COURTESY IMAGE                                 This map shows the location of four parcels of land the City of Hoquiam would purchase if it’s successful in its bid for a $3 million community forest grant from the state Recreation and Conservation Office.

COURTESY IMAGE This map shows the location of four parcels of land the City of Hoquiam would purchase if it’s successful in its bid for a $3 million community forest grant from the state Recreation and Conservation Office.

Hoquiam seeking $3 million community forest grant

The City of Hoquiam will apply for a $3 million grant to purchase four parcels of property — about 400 acres within the city limits — for the creation of a community forest.

The property would be managed for forestry and could include trails, bike paths and other public recreation opportunities, said City Administrator Brian Shay, as well as provide a sustainable source of income for the city through timber sales.

“We would go after four different pieces of property” with the grant, said City Administrator Brian Shay. “Two are Sundquist Family Trust properties, and two are Department of Natural Resources property.”

The Sundquist property sits basically “right by the Little Hoquiam boat launch off the end of Endreson Road,” west to the State Route 109 bypass, said Shay. The Natural Resources property is east of the Hoquiam River, starting “behind the Beacon Hill water tower and extends above the Summerhaven addition” to the north, east of East Hoquiam Road.

Unlike the city’s watershed properties, this community forest land is within city limits, “and there’s a likelihood we would have hiking and biking trails that users can enjoy, unlike some of our properties in the watershed that are off-limits,” said Shay.

The maximum amount of the grant, through the state Recreation and Conservation Office, is $3 million, which the city is seeking, and requires a 15% local match. That $450,000 could come from the city’s general fund or its watershed fund.

“I think it’s in the strong interest of the City Council to use general fund money so it could be a beneficial revenue source,” said Shay. “Something like Montesano did with its last timber purchase with general fund money.” Shay referred to a presentation by Montesano City Forester Loren Hiner, where it was said the return on investment in timber land over time can have an 8% return, more than eight times the return on, for example, a typical savings account.

The grant application is due in October, and Shay thinks the city is in excellent position to receive the $3 million it’s seeking.

The Department of Natural Resources about “two years ago did a pilot project, almost like a grant application process, to basically see if there was interest to fund community forests,” said Shay, who leapt at the opportunity. The city put in a proposal for the Natural Resources parcels that will be included in the current grant application.

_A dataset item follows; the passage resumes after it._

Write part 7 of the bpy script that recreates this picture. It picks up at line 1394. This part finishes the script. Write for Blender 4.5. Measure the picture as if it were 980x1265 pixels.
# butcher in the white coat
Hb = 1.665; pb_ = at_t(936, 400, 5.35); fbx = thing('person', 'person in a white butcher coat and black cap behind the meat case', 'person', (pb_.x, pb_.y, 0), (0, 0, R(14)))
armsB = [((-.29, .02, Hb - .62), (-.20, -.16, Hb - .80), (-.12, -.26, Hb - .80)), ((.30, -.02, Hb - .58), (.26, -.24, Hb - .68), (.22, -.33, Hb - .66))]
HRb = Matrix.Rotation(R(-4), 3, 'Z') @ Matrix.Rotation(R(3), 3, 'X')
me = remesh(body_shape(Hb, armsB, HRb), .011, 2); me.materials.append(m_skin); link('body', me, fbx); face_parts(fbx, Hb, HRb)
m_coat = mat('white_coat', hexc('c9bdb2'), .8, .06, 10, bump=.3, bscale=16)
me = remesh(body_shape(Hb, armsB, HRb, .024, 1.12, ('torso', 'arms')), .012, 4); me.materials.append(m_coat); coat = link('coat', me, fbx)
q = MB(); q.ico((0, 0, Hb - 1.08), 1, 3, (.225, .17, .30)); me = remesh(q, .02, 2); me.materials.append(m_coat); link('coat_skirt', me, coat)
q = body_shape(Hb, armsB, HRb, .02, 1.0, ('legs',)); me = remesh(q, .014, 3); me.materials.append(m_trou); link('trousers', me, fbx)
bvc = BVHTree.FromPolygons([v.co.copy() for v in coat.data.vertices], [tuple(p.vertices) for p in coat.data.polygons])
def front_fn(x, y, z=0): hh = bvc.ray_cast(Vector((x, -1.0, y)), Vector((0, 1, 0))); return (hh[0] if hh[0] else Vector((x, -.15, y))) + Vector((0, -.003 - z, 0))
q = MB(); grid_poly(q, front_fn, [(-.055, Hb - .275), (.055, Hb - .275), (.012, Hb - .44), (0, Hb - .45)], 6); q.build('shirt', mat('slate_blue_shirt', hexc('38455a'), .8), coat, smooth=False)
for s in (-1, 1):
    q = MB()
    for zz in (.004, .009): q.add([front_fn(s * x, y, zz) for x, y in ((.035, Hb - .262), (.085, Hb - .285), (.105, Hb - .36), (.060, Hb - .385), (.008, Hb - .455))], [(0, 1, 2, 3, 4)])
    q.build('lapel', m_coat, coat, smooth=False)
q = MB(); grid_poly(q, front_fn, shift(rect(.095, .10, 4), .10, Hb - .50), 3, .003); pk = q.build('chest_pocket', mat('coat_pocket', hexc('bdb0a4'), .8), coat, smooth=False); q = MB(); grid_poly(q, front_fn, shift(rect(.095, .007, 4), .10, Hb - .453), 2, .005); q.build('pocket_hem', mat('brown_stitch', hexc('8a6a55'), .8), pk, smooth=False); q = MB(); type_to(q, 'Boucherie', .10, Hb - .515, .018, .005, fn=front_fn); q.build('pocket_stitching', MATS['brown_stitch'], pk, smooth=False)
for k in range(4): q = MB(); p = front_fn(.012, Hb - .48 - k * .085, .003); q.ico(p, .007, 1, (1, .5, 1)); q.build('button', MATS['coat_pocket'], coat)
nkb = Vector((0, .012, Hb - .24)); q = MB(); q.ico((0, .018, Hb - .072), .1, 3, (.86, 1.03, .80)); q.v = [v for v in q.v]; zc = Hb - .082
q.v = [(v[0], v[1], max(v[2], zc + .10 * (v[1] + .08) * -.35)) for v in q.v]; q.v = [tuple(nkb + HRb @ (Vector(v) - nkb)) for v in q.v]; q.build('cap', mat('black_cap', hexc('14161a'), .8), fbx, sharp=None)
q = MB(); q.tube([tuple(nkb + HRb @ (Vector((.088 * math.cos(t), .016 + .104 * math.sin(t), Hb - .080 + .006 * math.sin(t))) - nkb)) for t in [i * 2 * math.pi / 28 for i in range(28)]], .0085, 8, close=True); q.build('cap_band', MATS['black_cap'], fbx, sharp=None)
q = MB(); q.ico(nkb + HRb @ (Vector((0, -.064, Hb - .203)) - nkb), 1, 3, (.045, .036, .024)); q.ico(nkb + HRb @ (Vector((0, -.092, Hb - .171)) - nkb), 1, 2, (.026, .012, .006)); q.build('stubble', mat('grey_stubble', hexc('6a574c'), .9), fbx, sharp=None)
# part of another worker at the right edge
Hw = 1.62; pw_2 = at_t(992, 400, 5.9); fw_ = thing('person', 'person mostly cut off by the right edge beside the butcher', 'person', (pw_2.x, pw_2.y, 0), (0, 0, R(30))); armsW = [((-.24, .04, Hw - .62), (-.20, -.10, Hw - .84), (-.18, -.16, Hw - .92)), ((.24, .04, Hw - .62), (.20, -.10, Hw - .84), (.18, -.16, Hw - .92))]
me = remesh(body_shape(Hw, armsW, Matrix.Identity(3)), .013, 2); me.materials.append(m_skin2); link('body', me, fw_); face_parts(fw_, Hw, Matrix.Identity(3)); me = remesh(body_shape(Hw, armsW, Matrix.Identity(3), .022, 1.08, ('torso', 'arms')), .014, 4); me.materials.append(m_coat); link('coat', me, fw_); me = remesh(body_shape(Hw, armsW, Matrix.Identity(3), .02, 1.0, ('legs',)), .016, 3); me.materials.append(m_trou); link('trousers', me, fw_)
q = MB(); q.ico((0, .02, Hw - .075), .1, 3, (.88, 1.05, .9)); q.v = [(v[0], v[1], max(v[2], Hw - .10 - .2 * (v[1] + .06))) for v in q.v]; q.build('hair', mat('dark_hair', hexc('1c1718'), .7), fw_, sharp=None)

“We were ranked either fifth or sixth out of the about a dozen projects submitted, and we were the highest-ranking city,” said Shay. “Ultimately the list was presented to the Legislature and it didn’t get funded, but two years later it came up with this grant program through the Recreation and Conservation Office.”

Adding to Shay’s high hopes are the city’s updated watershed management plan and a community forest plan currently in place. Factor in the fact Forterra — a respected and well-known land and natural resource conservation nonprofit — is helping the city put the grant application together, and Hoquiam’s longstanding history of managing forest lands, and Shay thinks the right team is in place to help Hoquiam’s application bubble toward the top of the list.

“Both the Sundquist family and Natural Resources are going to sign acknowledgements that they are willing sellers if we get the grant, so we’re just in a perfect position to show the commitment to our plans to deliver on the terms of the grant application,” said Shay.

Shay added that when he spoke to Natural Resources about seven years ago about possibly buying the two parcels currently under consideration the price tag was about $1.3-$1.8 million, “and it’s been logged since then.” The city would have to go through the appraisal process and pay the appraised value for the properties, but Shay said, “I believe if we got the $3 million grant we would be able to purchase all the property.”